### [Exercise directions]
How do the records below read from their first line through the line containing "b.build('dish_mast', M['pipe_grey'], SH)"? Write those lines out exactly.
** START OF Raw records **
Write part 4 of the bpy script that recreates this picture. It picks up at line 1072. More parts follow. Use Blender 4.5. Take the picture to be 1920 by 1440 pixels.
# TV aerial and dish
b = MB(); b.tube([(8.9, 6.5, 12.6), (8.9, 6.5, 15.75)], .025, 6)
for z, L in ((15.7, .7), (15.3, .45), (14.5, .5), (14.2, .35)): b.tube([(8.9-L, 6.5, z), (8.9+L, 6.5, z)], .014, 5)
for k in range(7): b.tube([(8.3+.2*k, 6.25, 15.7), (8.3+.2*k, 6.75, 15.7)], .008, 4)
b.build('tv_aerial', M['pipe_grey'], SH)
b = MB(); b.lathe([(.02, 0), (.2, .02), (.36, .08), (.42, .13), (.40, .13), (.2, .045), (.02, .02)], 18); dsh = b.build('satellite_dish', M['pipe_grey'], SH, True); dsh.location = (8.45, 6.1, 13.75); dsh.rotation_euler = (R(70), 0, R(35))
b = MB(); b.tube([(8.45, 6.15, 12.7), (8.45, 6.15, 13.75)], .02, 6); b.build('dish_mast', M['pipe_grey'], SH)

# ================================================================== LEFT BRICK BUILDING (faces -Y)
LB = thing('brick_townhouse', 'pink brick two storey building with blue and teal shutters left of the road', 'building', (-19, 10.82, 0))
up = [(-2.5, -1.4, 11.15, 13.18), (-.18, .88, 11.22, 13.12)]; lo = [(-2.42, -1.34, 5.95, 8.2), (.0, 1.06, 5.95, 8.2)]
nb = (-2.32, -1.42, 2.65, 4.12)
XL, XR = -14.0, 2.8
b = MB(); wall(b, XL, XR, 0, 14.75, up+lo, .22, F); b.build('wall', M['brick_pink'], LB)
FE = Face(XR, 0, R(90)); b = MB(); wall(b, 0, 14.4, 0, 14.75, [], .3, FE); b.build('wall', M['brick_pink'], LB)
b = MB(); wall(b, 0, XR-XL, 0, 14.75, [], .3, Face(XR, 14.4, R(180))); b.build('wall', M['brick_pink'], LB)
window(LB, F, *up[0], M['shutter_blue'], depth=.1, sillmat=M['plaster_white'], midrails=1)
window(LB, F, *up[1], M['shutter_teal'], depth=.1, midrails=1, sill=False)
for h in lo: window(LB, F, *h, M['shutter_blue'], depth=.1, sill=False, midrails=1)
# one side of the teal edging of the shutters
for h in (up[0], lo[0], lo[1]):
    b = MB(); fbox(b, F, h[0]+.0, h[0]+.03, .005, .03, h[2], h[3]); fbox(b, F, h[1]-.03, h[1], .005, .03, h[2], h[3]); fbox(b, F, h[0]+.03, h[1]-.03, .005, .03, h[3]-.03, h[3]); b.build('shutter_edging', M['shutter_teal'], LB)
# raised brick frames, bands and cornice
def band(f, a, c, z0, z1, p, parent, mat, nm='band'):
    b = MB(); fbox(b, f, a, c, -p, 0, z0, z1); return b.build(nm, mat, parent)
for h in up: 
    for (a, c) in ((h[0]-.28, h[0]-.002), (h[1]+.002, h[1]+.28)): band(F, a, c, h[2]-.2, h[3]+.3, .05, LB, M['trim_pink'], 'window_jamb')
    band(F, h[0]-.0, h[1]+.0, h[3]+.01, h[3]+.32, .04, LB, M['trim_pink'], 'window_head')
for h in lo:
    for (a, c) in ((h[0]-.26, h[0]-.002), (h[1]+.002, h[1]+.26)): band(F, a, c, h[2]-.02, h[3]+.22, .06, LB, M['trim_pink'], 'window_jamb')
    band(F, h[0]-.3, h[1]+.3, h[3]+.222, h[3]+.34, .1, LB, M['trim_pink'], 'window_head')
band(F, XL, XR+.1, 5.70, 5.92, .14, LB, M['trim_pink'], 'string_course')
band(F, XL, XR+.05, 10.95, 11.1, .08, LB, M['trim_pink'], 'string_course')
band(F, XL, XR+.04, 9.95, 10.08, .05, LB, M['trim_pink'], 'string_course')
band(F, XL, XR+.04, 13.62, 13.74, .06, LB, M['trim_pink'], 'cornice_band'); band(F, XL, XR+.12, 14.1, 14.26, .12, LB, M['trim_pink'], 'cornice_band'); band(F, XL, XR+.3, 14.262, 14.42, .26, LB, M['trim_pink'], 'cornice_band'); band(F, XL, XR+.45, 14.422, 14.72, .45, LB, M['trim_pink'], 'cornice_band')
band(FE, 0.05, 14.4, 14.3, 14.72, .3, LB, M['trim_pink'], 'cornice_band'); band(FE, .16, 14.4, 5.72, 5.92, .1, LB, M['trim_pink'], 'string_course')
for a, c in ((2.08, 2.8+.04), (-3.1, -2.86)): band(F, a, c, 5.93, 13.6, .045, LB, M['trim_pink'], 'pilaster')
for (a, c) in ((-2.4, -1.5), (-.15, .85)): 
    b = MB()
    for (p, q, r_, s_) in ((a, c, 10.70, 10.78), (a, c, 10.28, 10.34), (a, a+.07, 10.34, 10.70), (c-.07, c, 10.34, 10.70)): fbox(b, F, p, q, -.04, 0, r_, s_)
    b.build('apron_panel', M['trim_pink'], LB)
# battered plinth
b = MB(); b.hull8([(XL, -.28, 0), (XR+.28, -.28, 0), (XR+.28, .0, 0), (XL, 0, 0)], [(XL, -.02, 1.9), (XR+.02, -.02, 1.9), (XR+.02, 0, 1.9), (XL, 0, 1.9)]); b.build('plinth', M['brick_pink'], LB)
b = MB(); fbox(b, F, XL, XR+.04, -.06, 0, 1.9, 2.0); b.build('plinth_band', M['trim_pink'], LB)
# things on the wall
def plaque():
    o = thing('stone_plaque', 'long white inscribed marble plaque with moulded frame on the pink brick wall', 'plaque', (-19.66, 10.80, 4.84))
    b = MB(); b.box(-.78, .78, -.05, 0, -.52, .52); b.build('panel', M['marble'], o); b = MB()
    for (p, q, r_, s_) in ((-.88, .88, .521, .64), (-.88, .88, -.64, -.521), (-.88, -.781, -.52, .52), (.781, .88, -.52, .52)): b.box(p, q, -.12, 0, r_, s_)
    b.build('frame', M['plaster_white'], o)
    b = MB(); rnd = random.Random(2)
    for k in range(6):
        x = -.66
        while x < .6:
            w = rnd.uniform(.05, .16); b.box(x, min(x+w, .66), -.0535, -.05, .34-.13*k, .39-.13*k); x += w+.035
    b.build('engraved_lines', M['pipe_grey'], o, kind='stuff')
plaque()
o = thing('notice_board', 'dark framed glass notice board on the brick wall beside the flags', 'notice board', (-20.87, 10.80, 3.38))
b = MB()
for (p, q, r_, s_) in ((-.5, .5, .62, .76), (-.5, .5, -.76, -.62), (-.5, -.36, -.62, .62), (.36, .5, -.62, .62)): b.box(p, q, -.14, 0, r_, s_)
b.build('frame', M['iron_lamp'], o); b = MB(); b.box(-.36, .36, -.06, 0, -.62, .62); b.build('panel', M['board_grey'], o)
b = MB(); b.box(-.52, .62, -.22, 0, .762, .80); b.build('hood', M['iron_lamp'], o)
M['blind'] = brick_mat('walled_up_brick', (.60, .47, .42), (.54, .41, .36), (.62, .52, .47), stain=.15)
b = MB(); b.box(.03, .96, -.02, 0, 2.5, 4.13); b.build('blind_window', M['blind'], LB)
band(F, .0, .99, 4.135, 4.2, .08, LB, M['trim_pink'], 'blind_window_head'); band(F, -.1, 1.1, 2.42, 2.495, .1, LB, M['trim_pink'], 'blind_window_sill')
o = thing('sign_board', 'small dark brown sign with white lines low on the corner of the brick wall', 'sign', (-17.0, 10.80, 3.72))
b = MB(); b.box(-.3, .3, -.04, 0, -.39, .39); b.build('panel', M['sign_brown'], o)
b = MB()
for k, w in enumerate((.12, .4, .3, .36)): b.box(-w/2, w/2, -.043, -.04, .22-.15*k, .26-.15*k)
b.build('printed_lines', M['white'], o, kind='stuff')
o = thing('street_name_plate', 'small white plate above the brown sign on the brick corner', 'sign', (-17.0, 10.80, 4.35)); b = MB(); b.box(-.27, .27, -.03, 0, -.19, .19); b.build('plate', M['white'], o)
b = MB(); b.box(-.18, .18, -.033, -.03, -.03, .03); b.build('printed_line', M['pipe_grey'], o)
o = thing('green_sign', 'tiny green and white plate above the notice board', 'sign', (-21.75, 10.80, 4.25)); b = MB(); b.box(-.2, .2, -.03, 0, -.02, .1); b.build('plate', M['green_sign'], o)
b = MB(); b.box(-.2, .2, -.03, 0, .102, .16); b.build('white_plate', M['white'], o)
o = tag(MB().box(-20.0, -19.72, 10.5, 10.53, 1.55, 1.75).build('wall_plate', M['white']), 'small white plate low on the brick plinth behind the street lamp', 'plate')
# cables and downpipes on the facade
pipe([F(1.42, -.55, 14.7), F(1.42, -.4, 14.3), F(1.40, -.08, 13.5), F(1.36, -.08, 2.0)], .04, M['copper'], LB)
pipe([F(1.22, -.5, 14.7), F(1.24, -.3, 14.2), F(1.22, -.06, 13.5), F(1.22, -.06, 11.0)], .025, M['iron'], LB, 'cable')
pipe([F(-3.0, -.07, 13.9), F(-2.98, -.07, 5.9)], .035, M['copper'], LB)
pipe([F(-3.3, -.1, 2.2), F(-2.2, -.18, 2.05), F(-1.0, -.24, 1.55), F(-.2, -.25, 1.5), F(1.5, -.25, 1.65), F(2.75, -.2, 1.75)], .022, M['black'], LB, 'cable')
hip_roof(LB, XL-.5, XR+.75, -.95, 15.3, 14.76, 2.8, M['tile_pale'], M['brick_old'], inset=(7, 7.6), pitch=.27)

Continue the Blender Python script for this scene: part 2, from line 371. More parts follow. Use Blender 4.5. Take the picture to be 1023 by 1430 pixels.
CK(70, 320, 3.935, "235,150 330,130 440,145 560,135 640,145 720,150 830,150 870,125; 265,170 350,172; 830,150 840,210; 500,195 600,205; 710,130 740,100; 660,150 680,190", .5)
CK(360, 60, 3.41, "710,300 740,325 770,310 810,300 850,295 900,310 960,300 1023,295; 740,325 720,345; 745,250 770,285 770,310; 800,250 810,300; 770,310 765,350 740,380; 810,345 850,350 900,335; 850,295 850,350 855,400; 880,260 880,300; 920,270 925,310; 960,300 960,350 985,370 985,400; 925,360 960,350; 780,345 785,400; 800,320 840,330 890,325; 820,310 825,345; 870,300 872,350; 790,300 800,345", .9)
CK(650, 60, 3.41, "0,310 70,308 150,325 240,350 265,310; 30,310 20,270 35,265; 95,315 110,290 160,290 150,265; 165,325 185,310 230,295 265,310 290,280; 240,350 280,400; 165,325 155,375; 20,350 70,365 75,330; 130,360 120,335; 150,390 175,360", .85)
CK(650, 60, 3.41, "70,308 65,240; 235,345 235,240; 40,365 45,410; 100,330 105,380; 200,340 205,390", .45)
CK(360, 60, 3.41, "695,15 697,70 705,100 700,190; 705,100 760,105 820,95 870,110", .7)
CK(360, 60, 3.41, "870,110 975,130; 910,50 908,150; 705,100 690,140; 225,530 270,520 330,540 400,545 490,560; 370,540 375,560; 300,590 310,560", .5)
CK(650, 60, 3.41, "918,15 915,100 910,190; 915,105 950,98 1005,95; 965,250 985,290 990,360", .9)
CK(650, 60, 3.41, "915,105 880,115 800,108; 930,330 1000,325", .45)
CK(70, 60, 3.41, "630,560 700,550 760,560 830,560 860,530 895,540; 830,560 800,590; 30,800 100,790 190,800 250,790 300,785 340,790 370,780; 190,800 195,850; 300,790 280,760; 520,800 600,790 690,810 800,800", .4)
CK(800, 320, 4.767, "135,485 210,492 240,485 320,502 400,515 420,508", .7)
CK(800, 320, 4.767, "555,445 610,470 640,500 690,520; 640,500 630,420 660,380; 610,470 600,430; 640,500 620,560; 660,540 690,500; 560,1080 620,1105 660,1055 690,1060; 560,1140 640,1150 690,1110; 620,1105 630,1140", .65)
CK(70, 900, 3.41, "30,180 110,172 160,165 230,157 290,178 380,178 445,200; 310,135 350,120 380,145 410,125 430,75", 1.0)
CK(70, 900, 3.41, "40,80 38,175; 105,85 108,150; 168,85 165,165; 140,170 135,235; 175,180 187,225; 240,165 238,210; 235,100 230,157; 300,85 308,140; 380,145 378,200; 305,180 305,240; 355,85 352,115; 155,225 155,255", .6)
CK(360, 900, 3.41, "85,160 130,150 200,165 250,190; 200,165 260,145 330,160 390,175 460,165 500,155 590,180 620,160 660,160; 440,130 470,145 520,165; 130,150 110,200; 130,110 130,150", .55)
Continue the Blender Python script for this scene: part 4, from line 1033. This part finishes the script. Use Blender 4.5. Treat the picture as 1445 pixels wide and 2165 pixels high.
** END OF Raw records **
### [The reply]
Write part 4 of the bpy script that recreates this picture. It picks up at line 1072. More parts follow. Use Blender 4.5. Take the picture to be 1920 by 1440 pixels.
# TV aerial and dish
b = MB(); b.tube([(8.9, 6.5, 12.6), (8.9, 6.5, 15.75)], .025, 6)
for z, L in ((15.7, .7), (15.3, .45), (14.5, .5), (14.2, .35)): b.tube([(8.9-L, 6.5, z), (8.9+L, 6.5, z)], .014, 5)
for k in range(7): b.tube([(8.3+.2*k, 6.25, 15.7), (8.3+.2*k, 6.75, 15.7)], .008, 4)
b.build('tv_aerial', M['pipe_grey'], SH)
b = MB(); b.lathe([(.02, 0), (.2, .02), (.36, .08), (.42, .13), (.40, .13), (.2, .045), (.02, .02)], 18); dsh = b.build('satellite_dish', M['pipe_grey'], SH, True); dsh.location = (8.45, 6.1, 13.75); dsh.rotation_euler = (R(70), 0, R(35))
b = MB(); b.tube([(8.45, 6.15, 12.7), (8.45, 6.15, 13.75)], .02, 6); b.build('dish_mast', M['pipe_grey'], SH)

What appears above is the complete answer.